Saturday, February 23, 2008

Things I've Said Before

I've a friend, a former roommate, who is all about reading. She loves stories. She loves good stories. She likes long stories. She likes stories that make her think.

But she is not a bibliophile. She doesn't look at hardcovers and note the gluing and touch the paper and ponder the quality. She doesn't contemplate how long the bindings will hold and miss the days of when books were sewn together AND glued AND bound.

Text books do not give her a thrill because of their solid nature and heft and durability.

She likes the stories, the text.

I on the other hand always considered myself a bibliophile until the possibility arose that I could get comics in digital format.

This should be an entry about how the cover art on the Cable & Deadpool, particularly the art at the beginning, absolutely turns me off. And if it weren't for a friend showing me scans again proving I'd like Deadpool, I wouldn't have looked twice at it.

That's what got me thinking.

But that led to going to Marvel.Com and that led to looking through some of their sample offerings (the free 4 pages). And that led to me thinking all over again about how excited I get at the prospect of non flimsy issues and non bulky trade paperbacks and how much I'd love to give Marvel my money for their digital offerings if they weren't such privacy invading bastards.

Is there a word yet for someone who loves digital media? Digitaphile? That seems awkward sounding.

I've posted recently about how much I don't like photorealistic art. But I also loathed the art of the late 80's and early 90's. And it's not all Rob Lifield.

**Eyes cross and tear pinkish liquid at the sight of his name**

I really love getting to zoom in and look at the art up close. I love the crispness of it.

I'd love even more if there were layered options and you could lift the speech and caption boxes off the art and just stare at those clean pages.

I love the colours.

I love seeing a good combination in styles of artist, inker, colourist.

And then, I love seeing a good story in the midst of it.

Comics led to Animation led to Comics.

Have I waxed rhapsodic about the wonder, love, uber-cool that is Starship Troopers: Roughneck Chronicles in this blog yet? If not, I should.

**sighs with love / sighs with love** So amazing for it's time in the history of cgi animation.

Anyway, back on topic, all this thinking about how much I love and would prefer digital product for comics (as an option, you flimsy lovers can have your cake too) led to me thinking about collectors. Would I understand the people who loath a thing, but buy it anyway so their collection isn't missing anything - if I liked the flimsies?

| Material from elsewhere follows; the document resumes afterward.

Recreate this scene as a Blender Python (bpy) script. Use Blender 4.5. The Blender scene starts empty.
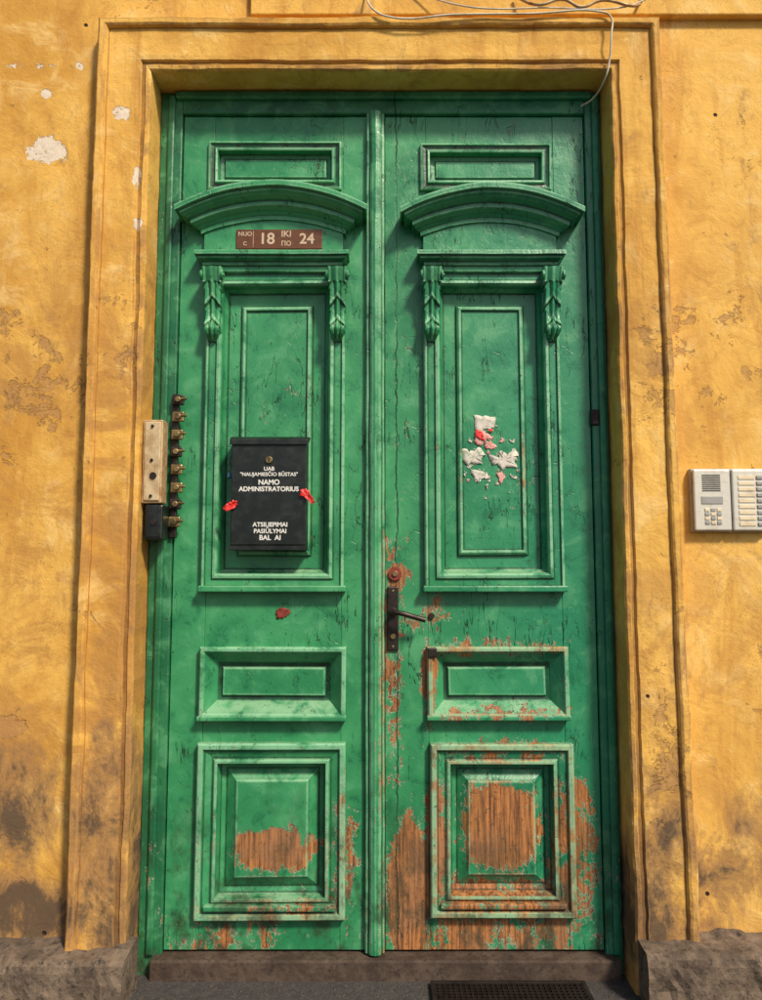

Cause the only time I want flimsies is when they don't bind all the stories, a and b and sometimes c plots all together in a trade. So it's not completest of me, it's me wanting to finish reading the damn story.

And yes, I can think various cover options are cool. But it would be easy of me to go with the one I liked the most (or just a little bit more). And yes, all the while I'd probably be thinking 'I wish this were on CD, with scratch art from the artist and maybe all the variation covers'.

Am I a product of an age?

Am I DVD spoiled? **hmmm DVD's... oh yeah, extras baby...**

Can anyone explain the completest collection comic fan to me? The comic book addiction? The people who loathe BND yet still buy it?

And while you're at it - could you explain the people who buy Rob Liefeld for the art?